**** DATA SECTION ****

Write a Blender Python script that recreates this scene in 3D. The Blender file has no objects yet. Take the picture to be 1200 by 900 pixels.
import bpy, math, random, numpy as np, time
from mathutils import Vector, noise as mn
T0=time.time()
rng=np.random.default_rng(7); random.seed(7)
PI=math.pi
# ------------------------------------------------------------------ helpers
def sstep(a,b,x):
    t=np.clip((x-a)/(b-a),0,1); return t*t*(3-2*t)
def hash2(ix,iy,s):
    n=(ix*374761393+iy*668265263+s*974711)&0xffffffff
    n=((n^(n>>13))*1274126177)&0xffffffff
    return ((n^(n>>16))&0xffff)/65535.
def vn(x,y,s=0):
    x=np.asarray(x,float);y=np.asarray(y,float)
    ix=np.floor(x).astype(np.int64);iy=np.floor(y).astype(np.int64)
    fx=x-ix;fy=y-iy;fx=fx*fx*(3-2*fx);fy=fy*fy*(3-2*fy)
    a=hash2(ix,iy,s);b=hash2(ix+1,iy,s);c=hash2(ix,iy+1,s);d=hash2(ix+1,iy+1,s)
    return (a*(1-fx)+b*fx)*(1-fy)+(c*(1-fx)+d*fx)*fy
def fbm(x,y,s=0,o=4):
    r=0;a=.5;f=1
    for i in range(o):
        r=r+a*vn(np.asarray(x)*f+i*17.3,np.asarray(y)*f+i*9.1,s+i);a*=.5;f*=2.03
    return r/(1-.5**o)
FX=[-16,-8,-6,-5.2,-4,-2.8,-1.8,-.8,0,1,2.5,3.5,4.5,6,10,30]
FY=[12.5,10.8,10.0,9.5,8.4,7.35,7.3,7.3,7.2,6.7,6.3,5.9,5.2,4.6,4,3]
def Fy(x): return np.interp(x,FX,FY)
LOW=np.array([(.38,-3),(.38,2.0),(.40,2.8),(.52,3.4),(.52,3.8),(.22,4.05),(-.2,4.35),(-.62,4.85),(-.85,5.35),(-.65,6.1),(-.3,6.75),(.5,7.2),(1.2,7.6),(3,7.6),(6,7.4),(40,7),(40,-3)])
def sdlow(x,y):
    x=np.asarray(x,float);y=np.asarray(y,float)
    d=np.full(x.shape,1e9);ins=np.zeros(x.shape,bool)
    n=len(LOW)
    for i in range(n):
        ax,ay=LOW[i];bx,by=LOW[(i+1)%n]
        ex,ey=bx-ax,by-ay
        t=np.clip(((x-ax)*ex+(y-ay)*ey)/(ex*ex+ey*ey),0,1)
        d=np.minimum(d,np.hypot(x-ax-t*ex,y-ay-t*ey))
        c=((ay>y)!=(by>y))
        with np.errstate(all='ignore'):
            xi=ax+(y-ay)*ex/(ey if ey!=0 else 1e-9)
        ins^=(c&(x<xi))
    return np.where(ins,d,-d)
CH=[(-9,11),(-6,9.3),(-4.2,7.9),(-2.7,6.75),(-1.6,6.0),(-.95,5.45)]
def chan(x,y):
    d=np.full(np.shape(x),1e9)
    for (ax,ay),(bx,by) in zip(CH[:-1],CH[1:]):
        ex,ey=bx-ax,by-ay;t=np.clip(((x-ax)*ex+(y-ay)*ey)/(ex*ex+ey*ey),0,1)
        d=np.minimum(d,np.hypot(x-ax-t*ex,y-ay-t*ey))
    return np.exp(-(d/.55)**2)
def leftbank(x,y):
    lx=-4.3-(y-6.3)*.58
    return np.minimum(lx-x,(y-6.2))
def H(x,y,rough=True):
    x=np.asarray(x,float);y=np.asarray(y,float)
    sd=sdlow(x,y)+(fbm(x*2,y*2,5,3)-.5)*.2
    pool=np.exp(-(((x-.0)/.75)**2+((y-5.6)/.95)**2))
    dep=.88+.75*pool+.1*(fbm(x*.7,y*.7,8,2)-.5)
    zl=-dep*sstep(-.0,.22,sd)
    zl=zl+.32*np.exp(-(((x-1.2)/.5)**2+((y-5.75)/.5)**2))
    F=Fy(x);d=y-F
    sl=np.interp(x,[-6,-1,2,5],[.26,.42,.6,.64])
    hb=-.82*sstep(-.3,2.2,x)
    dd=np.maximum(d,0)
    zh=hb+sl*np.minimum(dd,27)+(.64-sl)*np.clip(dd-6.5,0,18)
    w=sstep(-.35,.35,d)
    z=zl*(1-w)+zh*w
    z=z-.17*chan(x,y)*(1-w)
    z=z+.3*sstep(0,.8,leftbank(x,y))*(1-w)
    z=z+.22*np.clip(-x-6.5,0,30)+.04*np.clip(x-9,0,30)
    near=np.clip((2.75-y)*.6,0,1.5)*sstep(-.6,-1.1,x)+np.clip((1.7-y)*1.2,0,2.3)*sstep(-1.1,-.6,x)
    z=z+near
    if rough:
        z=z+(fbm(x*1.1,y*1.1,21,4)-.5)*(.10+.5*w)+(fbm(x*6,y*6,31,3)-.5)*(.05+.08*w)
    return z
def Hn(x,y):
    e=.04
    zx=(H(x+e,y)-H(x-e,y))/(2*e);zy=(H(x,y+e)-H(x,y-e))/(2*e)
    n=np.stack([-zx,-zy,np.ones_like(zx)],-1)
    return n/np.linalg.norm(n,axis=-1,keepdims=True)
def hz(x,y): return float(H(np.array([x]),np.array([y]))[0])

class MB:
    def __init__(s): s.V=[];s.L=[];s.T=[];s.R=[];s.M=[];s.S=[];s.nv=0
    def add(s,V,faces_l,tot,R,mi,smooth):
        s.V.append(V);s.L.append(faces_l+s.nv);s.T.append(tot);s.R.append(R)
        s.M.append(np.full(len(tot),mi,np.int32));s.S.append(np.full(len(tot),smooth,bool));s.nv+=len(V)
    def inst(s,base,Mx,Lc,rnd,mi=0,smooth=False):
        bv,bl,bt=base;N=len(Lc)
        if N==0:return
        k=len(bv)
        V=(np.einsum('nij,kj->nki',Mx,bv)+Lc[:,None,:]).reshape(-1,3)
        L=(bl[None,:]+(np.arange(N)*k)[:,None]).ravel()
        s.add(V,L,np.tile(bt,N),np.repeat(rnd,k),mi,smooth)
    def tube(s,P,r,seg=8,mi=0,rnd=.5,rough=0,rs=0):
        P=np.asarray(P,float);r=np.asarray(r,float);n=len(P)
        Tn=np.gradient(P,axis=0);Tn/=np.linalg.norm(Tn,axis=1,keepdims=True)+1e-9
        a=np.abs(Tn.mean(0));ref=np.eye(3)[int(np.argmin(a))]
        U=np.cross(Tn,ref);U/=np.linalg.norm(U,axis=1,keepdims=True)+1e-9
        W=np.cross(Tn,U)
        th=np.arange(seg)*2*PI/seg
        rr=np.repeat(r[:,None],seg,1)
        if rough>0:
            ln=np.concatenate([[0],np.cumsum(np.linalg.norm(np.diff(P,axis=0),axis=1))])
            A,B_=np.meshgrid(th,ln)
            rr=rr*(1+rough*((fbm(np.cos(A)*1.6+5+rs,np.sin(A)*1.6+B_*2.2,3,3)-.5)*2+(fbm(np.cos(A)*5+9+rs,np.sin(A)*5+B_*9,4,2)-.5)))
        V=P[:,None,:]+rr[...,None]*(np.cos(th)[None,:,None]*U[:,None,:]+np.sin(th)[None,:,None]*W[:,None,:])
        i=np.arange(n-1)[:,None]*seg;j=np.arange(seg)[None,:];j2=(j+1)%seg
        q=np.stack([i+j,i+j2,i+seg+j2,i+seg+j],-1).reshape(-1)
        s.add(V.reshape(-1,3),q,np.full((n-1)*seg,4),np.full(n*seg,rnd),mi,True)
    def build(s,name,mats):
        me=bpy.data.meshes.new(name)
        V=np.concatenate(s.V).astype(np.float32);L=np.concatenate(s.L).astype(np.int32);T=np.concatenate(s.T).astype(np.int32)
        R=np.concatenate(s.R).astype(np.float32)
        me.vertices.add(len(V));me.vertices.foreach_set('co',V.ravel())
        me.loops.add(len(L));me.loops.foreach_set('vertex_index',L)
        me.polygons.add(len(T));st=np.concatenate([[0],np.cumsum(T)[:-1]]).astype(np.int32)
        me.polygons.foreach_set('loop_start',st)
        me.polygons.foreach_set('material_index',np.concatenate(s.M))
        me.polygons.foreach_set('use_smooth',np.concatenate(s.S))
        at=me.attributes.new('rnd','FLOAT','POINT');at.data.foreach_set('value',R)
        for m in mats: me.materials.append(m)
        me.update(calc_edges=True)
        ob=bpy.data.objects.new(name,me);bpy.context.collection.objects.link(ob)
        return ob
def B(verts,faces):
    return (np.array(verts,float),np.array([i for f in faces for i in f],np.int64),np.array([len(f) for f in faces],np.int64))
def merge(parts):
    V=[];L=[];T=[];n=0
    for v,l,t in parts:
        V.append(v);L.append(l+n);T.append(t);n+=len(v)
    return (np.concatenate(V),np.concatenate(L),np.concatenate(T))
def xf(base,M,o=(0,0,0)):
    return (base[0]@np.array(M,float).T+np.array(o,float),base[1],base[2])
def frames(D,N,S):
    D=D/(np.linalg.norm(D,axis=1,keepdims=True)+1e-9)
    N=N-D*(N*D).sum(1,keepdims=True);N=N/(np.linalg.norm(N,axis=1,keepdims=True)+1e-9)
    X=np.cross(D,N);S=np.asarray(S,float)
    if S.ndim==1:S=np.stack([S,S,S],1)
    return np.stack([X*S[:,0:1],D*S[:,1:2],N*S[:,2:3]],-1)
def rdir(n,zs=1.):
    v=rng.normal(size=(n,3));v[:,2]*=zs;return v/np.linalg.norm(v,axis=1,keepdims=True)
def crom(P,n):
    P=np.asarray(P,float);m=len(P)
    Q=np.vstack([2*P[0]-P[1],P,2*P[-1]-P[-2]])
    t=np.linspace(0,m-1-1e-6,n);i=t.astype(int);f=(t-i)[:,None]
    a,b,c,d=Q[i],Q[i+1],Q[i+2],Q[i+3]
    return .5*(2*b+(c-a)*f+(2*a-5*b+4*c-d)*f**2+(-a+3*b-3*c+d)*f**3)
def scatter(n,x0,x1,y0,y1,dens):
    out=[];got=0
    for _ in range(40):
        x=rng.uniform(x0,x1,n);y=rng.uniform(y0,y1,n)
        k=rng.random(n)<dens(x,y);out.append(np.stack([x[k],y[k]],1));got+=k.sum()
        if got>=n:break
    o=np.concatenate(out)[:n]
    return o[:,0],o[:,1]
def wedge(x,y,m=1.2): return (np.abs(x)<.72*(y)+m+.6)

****

SHORT PROBLEM ▸
Pick out and copy the lines of the material that include the word "objects".

TASK ANSWER ▸
Write a Blender Python script that recreates this scene in 3D. The Blender file has no objects yet. Take the picture to be 1200 by 900 pixels.
        ob=bpy.data.objects.new(name,me);bpy.context.collection.objects.link(ob)